> **Task details**
Provide the number of lines where the word "picture" occurs, and no other text.

:: Given material ::

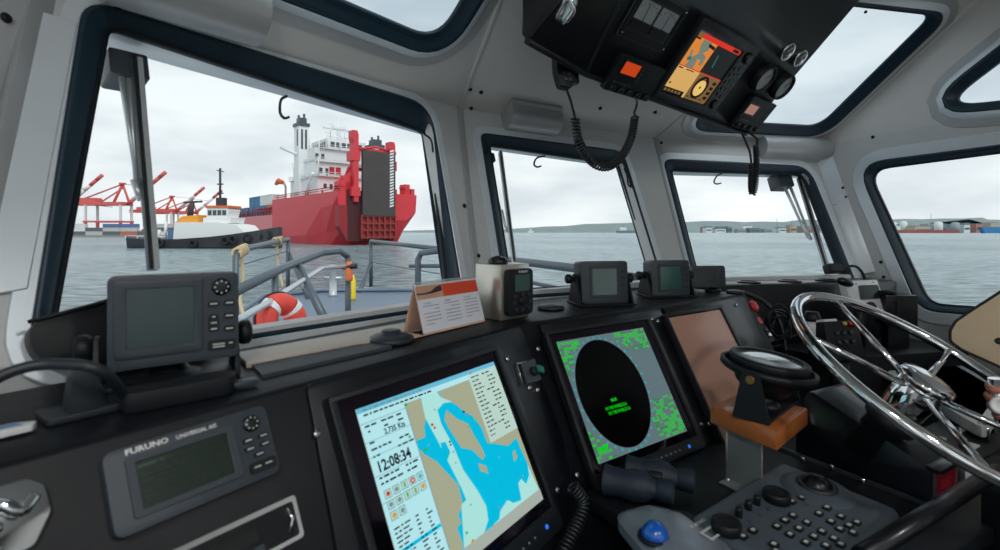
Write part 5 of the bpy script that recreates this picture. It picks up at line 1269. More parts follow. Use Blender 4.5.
# radio with orange screen
M['orlcd'] = glow('radio_orange', (214, 72, 24), .75); M['pinklcd'] = glow('radio_pink', (196, 140, 130), .6)
def radio(name, label, F, bl, br, tl, lcd, lcdm, knobs):
    a0, b0 = F.px(*bl); a1, _ = F.px(*br); _, b1 = F.px(*tl); G = F.moved(a0, b0, 0); W_, H_ = a1-a0, b1-b0
    t = thing(name, label, 'radio', G.p(W_/2, 0, 0), 'radios in the overhead console')
    build('body', MB().prism(G, rnd(rect(0, 0, W_, H_), .006, 3), 0, .018), M['blackm'], t, bevel=.003)
    l = G.pts(lcd, .018); xs = sorted(q[0] for q in l); ys = sorted(q[1] for q in l); x0, x1, y0, y1 = (xs[0]+xs[1])/2, (xs[2]+xs[3])/2, (ys[0]+ys[1])/2, (ys[2]+ys[3])/2
    build('lcd', MB().prism(G, rect(x0, y0, x1, y1), .018, .0192), lcdm, t)
    build('lcd_bezel', MB().prism(G, rect(x0-.005, y0-.005, x1+.005, y1+.005), .0178, .0205, 0, [rect(x0, y0, x1, y1)]), M['black'], t)
    for i in range(knobs): build('knob', MB().lathe(G.p(W_*(.12+.76*i/(knobs-1)), H_*.12, .018), G.n, [(.010, 0), (.009, .009), (.006, .010)], 12), M['black'], t)
    for i in range(5): build('key', MB().prism(G, rect(W_*.1+.016*i, H_*.26, W_*.1+.016*i+.011, H_*.31), .018, .0195), M['housing'], t)
    for i in range(4): build('key', MB().prism(G, rect(min(x1+.010, W_*.9), H_*(.42+.11*i), min(x1+.019, W_*.9+.009), H_*(.42+.11*i)+.006), .018, .0195), M['housing'], t)
    return t, G, W_, H_
r1, G1, w1, h1 = radio('marine_radio', 'black radio with a glowing orange screen left of the overhead chart display', OV, (599, 86), (645, 96), (616, 50), [(626, 61), (642, 66), (635, 77), (619.5, 72.7)], M['orlcd'], 5)
r2, G2, w2, h2 = radio('marine_radio', 'black radio with a pale pink screen at the right end of the overhead console', OV, (728, 124), (752, 130), (746, 92), [(750, 104.5), (760, 106), (752.4, 115.6), (743.7, 112)], M['pinklcd'], 4)
# chart display with the four-part picture
a0, b0 = OV.px(661.6, 91, .02); a1, b1 = OV.px(742.5, 52, .02); BW0 = OV.px(649, 96, .02); 
pm, PF = monitor('chart_display', 'overhead display split in four, orange chart and cream compass pages', OV, (a0, b0, a1, b1), (a0-.022, b0-.03, a1+.085, b1+.035), (a0-.004, b0-.004, a1+.004, b1+.004), False, .0, .022)
GO = {k: glow('plotter_'+k, c, s) for k, (c, s) in {'orange': ((232, 138, 52), .85), 'grey': ((128, 142, 124), .75), 'red': ((222, 44, 24), .9), 'dark': ((34, 36, 36), .4), 'cream': ((226, 178, 104), .85), 'olive': ((140, 104, 58), .7), 'ink': ((20, 16, 14), .2), 'teal': ((40, 120, 120), .7), 'dial': ((240, 200, 110), .9)}.items()}
keys = list(GO); gi = {k: i for i, k in enumerate(keys)}; W0, H0 = a1-a0, b1-b0; mb = MB()
def o(s0, t0, s1, t1, k, z): mb.flat(PF, rect(a0+W0*s0, b1-H0*t1, a0+W0*s1, b1-H0*t0), z, gi[k])
def op(l, k, z): mb.flat(PF, [(a0+W0*s, b1-H0*t) for s, t in l], z, gi[k])
o(0, 0, 1, 1, 'dark', .0003); o(0, .07, .47, .53, 'orange', .0006); o(.0, 0, 1, .075, 'red', .0007); o(0, 0, .12, .07, 'olive', .0009); o(.82, .015, .96, .06, 'ink', .0009)
op([(.16, .08), (.34, .08), (.36, .2), (.30, .26), (.40, .30), (.42, .44), (.36, .45), (.33, .36), (.27, .38), (.30, .53), (.12, .53), (.14, .44), (.10, .42), (.06, .28), (.09, .27), (.14, .38), (.22, .30), (.17, .18)], 'grey', .0009)
op([(.07, .40), (.13, .37), (.16, .41), (.10, .45)], 'teal', .0011); op([(.30, .1), (.46, .12), (.46, .17), (.32, .15)], 'ink', .0011); op([(.0, .08), (.1, .08), (.1, .11), (.0, .11)], 'ink', .0011)
op([(.60, .2), (.62, .2), (.66, .40), (.635, .40)], 'teal', .0006)
o(0, .53, 1, .545, 'red', .0007); o(0, .545, .49, 1, 'cream', .0006); o(.49, .545, 1, 1, 'olive', .0006); o(0, .91, .44, 1, 'ink', .0009)
for i in range(5): o(.03+.075*i, .93, .03+.075*i+.05, .975, 'olive', .0011)
o(.03, .56, .12, .58, 'ink', .0009); o(.2, .56, .36, .575, 'ink', .0009); o(.05, .82, .08, .85, 'ink', .0009)
cx, cy = a0+W0*.68, b1-H0*.76; mb.flat(PF, circ(cx, cy, W0*.15, 28), .0008, gi['ink']); mb.flat(PF, circ(cx, cy-H0*.012, W0*.105, 28), .001, gi['dial']); mb.flat(PF, circ(cx, cy, W0*.018, 10), .0012, gi['ink'])
op([(.66, .60), (.70, .60), (.68, .65)], 'red', .0013)
for i in range(4): o(.88, .60+.09*i, .96, .655+.09*i, 'ink', .0009)
for i in range(4): o(.52+.1*i, .945, .58+.1*i, .96, 'ink', .0009)
build('screen_display', mb, [GO[k] for k in keys], pm, recalc=False)
PF2 = OV.moved(a1, b0, .022)
for i, (x, y, r) in enumerate(((.045, H0*.95, .019), (.045, H0*.06, .017))): build('dial_knob', MB().lathe(PF2.p(x, y, 0), PF2.n, [(r, 0), (r*.95, .008), (r*.7, .010)], 18), M['black'], pm)
for x, y in ((.026, .72), (.05, .74), (.024, .6), (.045, .62), (.065, .63), (.024, .48), (.045, .5), (.065, .5), (.03, .36), (.055, .36), (.03, .24), (.055, .22)): build('key', MB().prism(PF2, rnd(rect(x-.009, H0*y-.006, x+.009, H0*y+.006), .004, 3), 0, .003), M['black'], pm)
# gauges
def gauge(label, x, y, r, m, deep):
    c = ovp(x, y); t = thing('round_gauge', label, 'gauge', c, 'round gauges on the overhead console')
    build('gauge_bezel', MB().lathe(c, OV.n, [(r, 0), (r, deep), (r*.93, deep+.004), (r*.82, deep), (r*.80, .004)], 28, cap=False), M['blackm'] if deep > .01 else M['chrome'], t)
    f = build('gauge_face', MB().lathe(c, OV.n, [(r*.83, 0), (r*.83, max(.004, deep-.006))], 28), M[m], t)
    build('needle', MB().tube([c+OV.n*(deep-.004 if deep > .01 else .006), c+OV.n*(deep-.004 if deep > .01 else .006)+OV.u*(r*.4)+OV.v*(r*.5)], .0012, 5), M['inkb'] if m == 'dial' else M['white'], f)
    mk = MB()
    for i in range(9):
        G = Fr(c+OV.n*(deep-.0055 if deep > .01 else .0045), OV.u, OV.v).rot(-30+240*i/8); mk.box(G, r*.62, r*.74, -.0008, .0008, 0, .0006)
    build('scale_marks', mk, M['inkb'] if m == 'dial' else M['white'], f)
gauge('large deep-rimmed gauge nearest the overhead chart display', 761, 77, .050, 'dial', .022); gauge('large deep-rimmed gauge at the right edge of the overhead console', 780, 85, .050, 'dial', .022)
gauge('upper left of the two small chrome-rimmed gauges on the overhead console', 786, 51, .032, 'black', .008); gauge('lower right of the two small chrome-rimmed gauges on the overhead console', 798.5, 57.5, .032, 'black', .008)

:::

> **Exercise answer**
2